何を受け継いでいかねばならないか

うそのやうな十六日櫻咲きにけり

【作者】正岡子規

 

2年前の「最高の道具・・・手」のリブログに頂いたコメントとその返信をそのままご紹介致します。

頂いたコメント・・・

「先日印章ケースを作っている職人さんにカチッと閉まらないケースを修理に出したところ、こんなものかな?と手で少し曲げた?ら完全に閉まるようになりました。長年の経験がなければできないことでありその他にもケース製作の際の拘りも色々話して頂きました。私もこの歳になって思うのですが簡単に作ったモノ、安価にはしったモノを優先させる人生は薄っぺらいものであると感じます、印章に限らず修行をした技術者の手により作られたモノを大切に使う、それが高価であっても使う度に幸福感がある、今の薄っぺらい時代に残された最後の至福であると信じます。」

 

私の返信・・・

「ケースの金具は「かしめる」と自分の納まるところを知り、きちんと閉まるようになるとケースを作製している義父に聞いたことがあります。

職人も修業をして「かしめられ」、何を作っているのかの職人道徳を技術とともに叩き込められるのが、本来の姿だと思います。

修業は死に物狂いの大変さを伴います。

それが嫌で、それに向かわないのに職人面した職人や、日々使用しているデジタル的な事に呑み込まれて行ってしまうのは、もはや考え方の時点で職人ではありません。

つい先日、お客さまより「職人」と呼ばれる事は嫌ではありませんか?作家とか印章デザイナーとかお呼びした方が良いのでしょうかと問われました。

いや、職人と呼ばれる事にプライドを持っています。

職人で構いません。

むしろ、職人と呼んでくださいと・・・

いま、印章業界に日々手を動かし、印刀や仕上げ刀を手で砥ぎ、手仕事をされている本物の職人さんが何人おられるでしょうか?
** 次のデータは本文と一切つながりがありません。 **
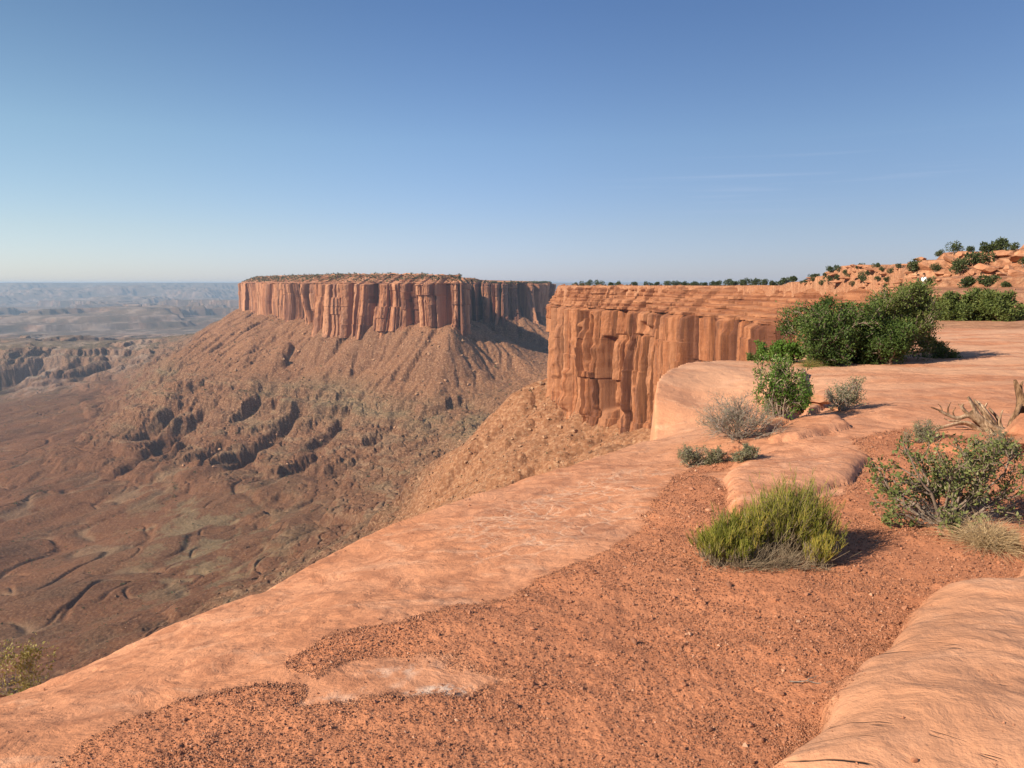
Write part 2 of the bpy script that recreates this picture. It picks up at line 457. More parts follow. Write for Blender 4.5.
plat_ctrl = [P(*q) for q in [
    (1024, 248, 92), (1080, 246, 92), (985, 249, 95), (945, 252, 95), (920, 259, 92), (905, 270, 100), (1000, 268, 76), (960, 272, 74), (925, 291, 68), (1024, 294, 54), (970, 298, 50), (900, 300, 60),
    (850, 266, 310), (815, 269, 310), (797, 274, 310), (780, 283.5, 320), (880, 266, 280), (900, 267, 260), (835, 283, 255), (890, 287, 190), (800, 286, 300),
    (560, 286, 660), (600, 285.5, 560), (660, 285.5, 480), (700, 286, 440), (740, 286, 400), (765, 286.5, 350), (925, 290.5, 47), (960, 291, 46), (1000, 290, 46), (1060, 290, 46), (925, 316, 41), (960, 317, 41), (1000, 317, 41), (1060, 316, 41), (880, 300, 62), (880, 322, 40), (980, 322, 36), (1050, 321, 36), (890, 300, 90)]]
plat_ctrl += [(60, 150, -2), (130, 600, -1), (200, 450, 0), (300, 700, -6), (400, 400, 1), (250, 250, 6), (150, 120, 6), (200, 60, 5), (110, 60, 5), (60, 30, .6), (700, 700, -6), (170, 340, 7), (140, 330, 6), (300, 0, 4), (60, -60, 1)]
PLAT = Spline(plat_ctrl, 'lin', 0)

# raised slabs of the near rim
def plan(pts, z=0.0): return np.array([G(a, b, z) for a, b in pts])
SLABS = [  # outline, height, rounding width
    (plan([(775, 790), (828, 722), (900, 640), (932, 612), (962, 603), (992, 604), (1012, 592), (1030, 580), (1150, 560), (1300, 700), (1200, 900), (850, 860)]), .20, .48),
    (plan([(722, 486), (727, 506), (738, 514), (775, 505), (850, 486), (868, 462), (830, 449), (775, 447), (735, 456)]), .085, .16),
    (plan([(772, 374), (806, 373), (808, 388), (800, 402), (788, 420), (765, 428), (752, 400)]), .12, .10),
    (plan([(806, 396), (822, 387), (832, 392), (822, 406), (806, 412)]), .09, .08),
    (plan([(775, 425), (800, 414), (836, 416), (850, 428), (800, 438), (770, 438)]), .07, .10),
    (plan([(905, 440), (945, 428), (1000, 444), (1080, 440), (1080, 470), (985, 462), (940, 455)]), .05, .2),
]
def ground(x, y):
    """Height of the land the camera stands on."""
    R = np.hypot(x, y)
    zn = NEAR(x, y)
    zn = zn + (.030 * fbm2(x * .9, y * .9, 4, 3) + .007 * fbm2(x * 3.5 + y, y * 5.5 - x, 3, 5) + .0035 * fbm2(x * 13, y * 16, 3, 6)) * sst(1.0, 4, R)
    for i, (poly, h, w) in enumerate(SLABS):
        wob = .05 * n2(x * 2.1, y * 2.1, 40 + i) + .010 * n2(x * 8, y * 8, 50 + i)
        s = poly_sdf(poly, x, y) + wob * (1.4 if i == 0 else 1)
        u = np.clip(s / w, 0, 1)
        zn = zn + h * np.sqrt(np.clip(1 - (1 - u) ** 2, 0, 1))
        if i == 0:   # weathered hollows and little steps on the big slab
            r = n2(x * 1.1 + y * 1.6 + 3, (y - x * .7) * .6, 71) + .35 * n2(x * 4, y * 3, 72)
            zn = zn + sst(0, .5, s) * (.010 * (np.floor(r * 3) + sst(.0, .25, r * 3 - np.floor(r * 3))) / 1.5 + .03 * n2(x * .9, y * .9, 73))
    zp = PLAT(x, y)
    rough = sst(0.5, 3.5, zp) * .9 + .10
    q = zp + rough * (np.where(R > 150, .8, 1.1) * fbm2(x / 14, y / 14, 4, 9) + .25 * np.where(R > 150, .25, 1) * fbm2(x / 2.2, y / 2.2, 3, 12))
    stp = np.where(R > 150, 2.1, 1.05); k = np.floor(q / stp); f = q / stp - k
    ter = stp * (k + sst(.62, .92, f) * .92 + .08 * f)
    zp = q * (1 - .8 * sst(0.3, 1.2, zp)) + ter * .8 * sst(0.3, 1.2, zp)
    w = sst(30, 40, R)
    z = zn * (1 - w) + zp * w
    s, inset = poly_sdf(EDGE, x, y, EVAL)
    d = np.maximum(-s, 0)
    steep = sst(9.9, 10.7, y)
    drop = (.34 * d + .9 * d ** 1.8) * (1 - steep) + (11 * d + 1.5 * d ** 2) * steep
    z = z - np.minimum(drop, 16 + d * .1)
    far = sst(30, 36, R)
    z = z - far * 26 * sst(0, 2.5, np.maximum(inset - 1.5 - s, 0))
    return z
def gz(x, y): return float(ground(np.array([float(x)]), np.array([float(y)]))[0])

def polar(az0, az1, na, r0, r1, nr):
    a = np.radians(np.linspace(az0, az1, na)); r = np.geomspace(r0, r1, nr)
    A, R = np.meshgrid(a, r)
    return np.sin(A) * R, np.cos(A) * R

# ------------------------------------------------------------------ near rim rock
def blur_mask(x, y, pts, z=0.0, soft=.10):
    x, y = x + .05 * n2(x * 2.7, y * 2.7, 401) + .028 * n2(x * 8, y * 8, 402), y + .05 * n2(x * 2.7, y * 2.7, 403) + .028 * n2(x * 8, y * 8, 404)
    return sst(-soft, soft, poly_sdf(plan(pts, z), x, y))
def gravel_mask(x, y):
    m = blur_mask(x, y, [(-60, 800), (30, 770), (90, 722), (140, 690), (200, 676), (262, 674), (300, 680), (300, 694), (285, 706), (330, 708), (400, 700), (470, 690), (530, 672), (480, 668), (430, 655), (385, 650),
        (345, 652), (310, 668), (290, 655), (292, 640), (330, 622), (420, 608), (500, 592), (560, 566), (610, 548), (640, 520), (652, 498), (668, 478), (690, 462), (715, 470), (722, 488), (728, 512), (775, 508), (850, 490), (880, 455), (930, 470), (1000, 470), (1100, 470),
        (1100, 560), (1026, 580), (1008, 594), (935, 606), (900, 632), (830, 716), (780, 775), (760, 860), (200, 900)], 0, .12)
    m2 = blur_mask(x, y, [(672, 470), (695, 462), (760, 452), (740, 436), (715, 440), (690, 452)], 0, .12)
    m3 = .75 * blur_mask(x, y, [(850, 440), (905, 428), (930, 440), (1000, 455), (1100, 450), (1100, 480), (880, 480)], 0, .15)
    return np.maximum(np.maximum(m, m2), m3)
gx, gy = polar(-58, 62, 900, .9, 37, 760)
gzz = ground(gx, gy)
gm = gravel_mask(gx, gy)
gzz = gzz + gm * (.004 * fbm2(gx * 7, gy * 7, 3, 21) + .004 * n2(gx * 40, gy * 40, 23))
pale = .22 * blur_mask(gx, gy, [(650, 445), (640, 375), (690, 355), (800, 352), (790, 385), (740, 410), (700, 440)], -.2, 1.0)
pale = np.maximum(pale, .42 * sst(8, 14, gy) * sst(-.35, .25, n2(gx * .35, gy * 1.4, 31)))
bleach = blur_mask(gx, gy, [(410, 693), (440, 680), (474, 682), (470, 690), (430, 697)], 0, .03) * .9
bleach = np.maximum(bleach, .6 * blur_mask(gx, gy, [(300, 700), (350, 690), (390, 662), (430, 664), (400, 690), (350, 704)], 0, .1) * sst(-.1, .4, n2(gx * 9, gy * 9, 33)))
patina = blur_mask(gx, gy, [(470, 560), (450, 510), (520, 484), (640, 446), (672, 470), (640, 515), (560, 555)], -.1, .5)
patina = np.maximum(patina, .5 * blur_mask(gx, gy, [(735, 500), (735, 455), (860, 450), (860, 480)], 0, .3))
patina = np.maximum(patina, .25)
sd_rim = poly_sdf(EDGE, gx, gy)
slabm = sst(-.02, .06, poly_sdf(SLABS[0][0], gx, gy))
rv, rf, ru = prune(np.stack([gx, gy, gzz], -1).reshape(-1, 3), grid_faces(*gx.shape)[:, ::-1], (sd_rim > -5.5).ravel())
rim = mesh('rim_ground', rv, rf, MG,
           attrs={'gravel': gm.ravel()[ru], 'pale': pale.ravel()[ru], 'bleach': bleach.ravel()[ru], 'patina': patina.ravel()[ru], 'slab': slabm.ravel()[ru]})
tag(rim, 'salmon pink slickrock rim with drifts of red gravel', kind='structure')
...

また、印章の本義を大切に守ろうと努力されている職人さんは何人おられることでしょう!

薄っぺらい時代ですが、貴殿のように手仕事の重みと魂を理解してくれる人の為に、もうひと頑張り致します。」

最後に、先日ご紹介させて頂いた『刃物たるべく 職人の昭和』の背表紙に書かれていた文章の一部をご紹介致します。

「・・・神武景気、岩戸景気、いざなぎ景気と呼ばれた、戦後いくつかの好景気の波は、豊かさや便利さを生活にもたらす一方で、日本人の価値観や感性を変えていった。

より安価に、早く、多くのモノを均一に生産しうる新技術や新素材は、道具を使ってものを生み出すことにかかわる価値観や道徳を変質させ、あれほどの輝きを放った技術の系譜は、昭和から平成へと時代が移る頃、老鍛冶・老職人たちの退場とともに終焉を迎えようとしていた。・・・」

 

その中から、その教訓から今の我々技術者・職人は、何を受け継いでいかねばならないかは、コロナが教えてくれた、又あぶり出してくれている大切な事象ではないだろうか。